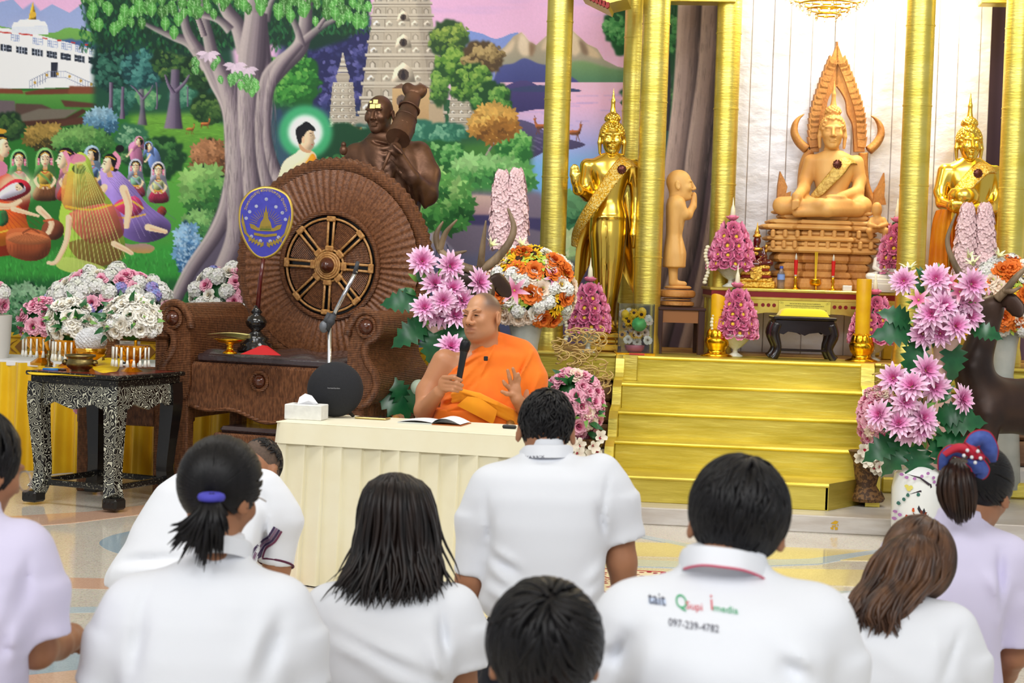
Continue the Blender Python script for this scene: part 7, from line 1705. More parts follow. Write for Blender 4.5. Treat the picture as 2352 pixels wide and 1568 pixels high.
obj('tray_foot',lathe([(.045,0),(.042,.01),(.022,.02),(.018,.05),(.03,.058)],20),GOLDD,tr,smooth=True);obj('tray_dish',lathe([(.03,.058),(.075,.066),(.095,.085),(.098,.088),(.09,.082),(.03,.068)],24),GOLDD,tr,smooth=True)
ec=mat('pale_yellow_envelope',(226,216,140),.7)
for i in range(5):e_=tag(obj('envelope',sheet(lambda u,v:(-.13+.24*u,-.05+.1*v,.0925+.005*i+.012*sin(u*PI*.9)),6,1),ec,None,loc=p,rot=(0,0,YAW-.3+.05*i)),('topmost' if i==4 else 'lowest' if i==0 else('second','third','fourth')[i-1])+' pale yellow envelope counted upwards in the stack on the small golden tray','envelope','envelopes on the tray')
p=atZ(600,814,ZS+.004);tag(obj('folded_cloth',(np.array([(-.12,-.04,0),(.12,-.03,0),(.1,.08,0),(-.1,.08,0),(.0,.03,.055),(.03,.05,.05)]),[(0,1,4),(1,2,5),(1,5,4),(2,3,4),(2,4,5),(3,0,4),(3,2,1,0)]),mat('red_cloth',(190,26,30),.7),None,loc=p,rot=(0,0,YAW)),'folded red cloth with peak on the throne cushion beside the fan stand','cloth')
# ================================================================== black table inlaid with mother of pearl
fr=Fr(262,1171,10.35,-.43)
PEARL=mat('mother_of_pearl_inlay',(22,20,20),.25,0,(206,206,186),19,ndetail=.8,coat=.3)
rp_=PEARL.node_tree.nodes.new('ShaderNodeMath');rp_.operation='PINGPONG';rp_.inputs[1].default_value=.045
for l_ in list(PEARL.node_tree.links):
 if l_.to_node.type=='MAP_RANGE' and l_.to_socket.name=='Value':
  mr_=l_.to_node;PEARL.node_tree.links.new(l_.from_socket,rp_.inputs[0]);PEARL.node_tree.links.new(rp_.outputs[0],mr_.inputs['Value']);mr_.inputs['From Min'].default_value=.031;mr_.inputs['From Max'].default_value=.035;BL2=mat('black_lacquer_plain',(20,18,18),.22,coat=.3)
OT=fr.thing('inlaid_table','square black lacquer table with mother of pearl vines and curved legs at the left','table')
W_=.60;H_=.765
obj('tabletop',join(box(-W_-.03,.03,-.03,W_+.03,H_-.025,H_,.006),box(-W_-.01,.01,-.01,W_+.01,H_-.075,H_-.02,.01)),mat('black_lacquer_band',(24,22,20),.25,0,(120,118,100),90,mix_pos=(.6,.64)),OT)
obj('tabletop_inset',box(-W_,0,0,W_,H_-.004,H_+.001),mat('red_lacquer_top',(120,40,30),.2),OT)
sk=[(0,0),(0,-.07),(.06,-.085),(.1,-.13),(.16,-.10),(.24,-.125),(.30,-.14),(.36,-.125),(.44,-.10),(.50,-.13),(.54,-.085),(.60,-.07),(.60,0)]
for rz,lc,m in((0,(-W_,-.005,H_-.07),PEARL),(PI/2,(.005,0,H_-.07),PEARL),(0,(-W_,W_-.02,H_-.07),BL2),(PI/2,(-W_+.03,0,H_-.07),BL2)):obj('apron',prism(sk,0,.025),m,OT,loc=lc,rot=(0,0,rz))
for ix_,iy_ in((0,0),(-1,0),(0,1),(-1,1)):
 x,y=ix_*W_,iy_*W_;dx,dy=(1 if ix_==0 else-1),(-1 if iy_==0 else 1);g=np.array((dx,dy,0))*.7
 P=[np.array((x,y,0))+g*o+(0,0,z)for o,z in((-.05,H_-.07),(-.04,.58),(-.055,.38),(-.07,.2),(-.06,.11),(-.03,.06))]
 obj('leg',tube(spline(P,4),[.074,.068,.058,.052,.054,.06],4,up=(1,1,0)),PEARL if iy_==0 else BL2,OT)
 f0=np.array((x,y,0))+g*-.02;obj('foot',join(box(f0[0]-.052,f0[0]+.052,f0[1]-.052,f0[1]+.052,0,.065,.012),*[ball((f0[0]-.03+.03*k,f0[1]-.053,.045),(.009,.004,.012),8,5)for k in range(3)]),mat('black_lacquer_foot',(26,24,22),.3),OT)
for a in((-W_+.05,-.05,.03,.06),(-W_+.05,-.05,W_-.06,W_-.03),(-W_+.03,-W_+.06,.03,W_-.03),(-.06,-.03,.03,W_-.03)):obj('stretcher',box(a[0],a[1],a[2],a[3],.10,.135,.006),MATS['black_lacquer_band'],OT)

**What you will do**
Repeat the lines above exactly, and keep every picture out.

**Result of the exercise**
Continue the Blender Python script for this scene: part 7, from line 1705. More parts follow. Write for Blender 4.5. Treat the picture as 2352 pixels wide and 1568 pixels high.
obj('tray_foot',lathe([(.045,0),(.042,.01),(.022,.02),(.018,.05),(.03,.058)],20),GOLDD,tr,smooth=True);obj('tray_dish',lathe([(.03,.058),(.075,.066),(.095,.085),(.098,.088),(.09,.082),(.03,.068)],24),GOLDD,tr,smooth=True)
ec=mat('pale_yellow_envelope',(226,216,140),.7)
for i in range(5):e_=tag(obj('envelope',sheet(lambda u,v:(-.13+.24*u,-.05+.1*v,.0925+.005*i+.012*sin(u*PI*.9)),6,1),ec,None,loc=p,rot=(0,0,YAW-.3+.05*i)),('topmost' if i==4 else 'lowest' if i==0 else('second','third','fourth')[i-1])+' pale yellow envelope counted upwards in the stack on the small golden tray','envelope','envelopes on the tray')
p=atZ(600,814,ZS+.004);tag(obj('folded_cloth',(np.array([(-.12,-.04,0),(.12,-.03,0),(.1,.08,0),(-.1,.08,0),(.0,.03,.055),(.03,.05,.05)]),[(0,1,4),(1,2,5),(1,5,4),(2,3,4),(2,4,5),(3,0,4),(3,2,1,0)]),mat('red_cloth',(190,26,30),.7),None,loc=p,rot=(0,0,YAW)),'folded red cloth with peak on the throne cushion beside the fan stand','cloth')
# ================================================================== black table inlaid with mother of pearl
fr=Fr(262,1171,10.35,-.43)
PEARL=mat('mother_of_pearl_inlay',(22,20,20),.25,0,(206,206,186),19,ndetail=.8,coat=.3)
rp_=PEARL.node_tree.nodes.new('ShaderNodeMath');rp_.operation='PINGPONG';rp_.inputs[1].default_value=.045
for l_ in list(PEARL.node_tree.links):
 if l_.to_node.type=='MAP_RANGE' and l_.to_socket.name=='Value':
  mr_=l_.to_node;PEARL.node_tree.links.new(l_.from_socket,rp_.inputs[0]);PEARL.node_tree.links.new(rp_.outputs[0],mr_.inputs['Value']);mr_.inputs['From Min'].default_value=.031;mr_.inputs['From Max'].default_value=.035;BL2=mat('black_lacquer_plain',(20,18,18),.22,coat=.3)
OT=fr.thing('inlaid_table','square black lacquer table with mother of pearl vines and curved legs at the left','table')
W_=.60;H_=.765
obj('tabletop',join(box(-W_-.03,.03,-.03,W_+.03,H_-.025,H_,.006),box(-W_-.01,.01,-.01,W_+.01,H_-.075,H_-.02,.01)),mat('black_lacquer_band',(24,22,20),.25,0,(120,118,100),90,mix_pos=(.6,.64)),OT)
obj('tabletop_inset',box(-W_,0,0,W_,H_-.004,H_+.001),mat('red_lacquer_top',(120,40,30),.2),OT)
sk=[(0,0),(0,-.07),(.06,-.085),(.1,-.13),(.16,-.10),(.24,-.125),(.30,-.14),(.36,-.125),(.44,-.10),(.50,-.13),(.54,-.085),(.60,-.07),(.60,0)]
for rz,lc,m in((0,(-W_,-.005,H_-.07),PEARL),(PI/2,(.005,0,H_-.07),PEARL),(0,(-W_,W_-.02,H_-.07),BL2),(PI/2,(-W_+.03,0,H_-.07),BL2)):obj('apron',prism(sk,0,.025),m,OT,loc=lc,rot=(0,0,rz))
for ix_,iy_ in((0,0),(-1,0),(0,1),(-1,1)):
 x,y=ix_*W_,iy_*W_;dx,dy=(1 if ix_==0 else-1),(-1 if iy_==0 else 1);g=np.array((dx,dy,0))*.7
 P=[np.array((x,y,0))+g*o+(0,0,z)for o,z in((-.05,H_-.07),(-.04,.58),(-.055,.38),(-.07,.2),(-.06,.11),(-.03,.06))]
 obj('leg',tube(spline(P,4),[.074,.068,.058,.052,.054,.06],4,up=(1,1,0)),PEARL if iy_==0 else BL2,OT)
 f0=np.array((x,y,0))+g*-.02;obj('foot',join(box(f0[0]-.052,f0[0]+.052,f0[1]-.052,f0[1]+.052,0,.065,.012),*[ball((f0[0]-.03+.03*k,f0[1]-.053,.045),(.009,.004,.012),8,5)for k in range(3)]),mat('black_lacquer_foot',(26,24,22),.3),OT)
for a in((-W_+.05,-.05,.03,.06),(-W_+.05,-.05,W_-.06,W_-.03),(-W_+.03,-W_+.06,.03,W_-.03),(-.06,-.03,.03,W_-.03)):obj('stretcher',box(a[0],a[1],a[2],a[3],.10,.135,.006),MATS['black_lacquer_band'],OT)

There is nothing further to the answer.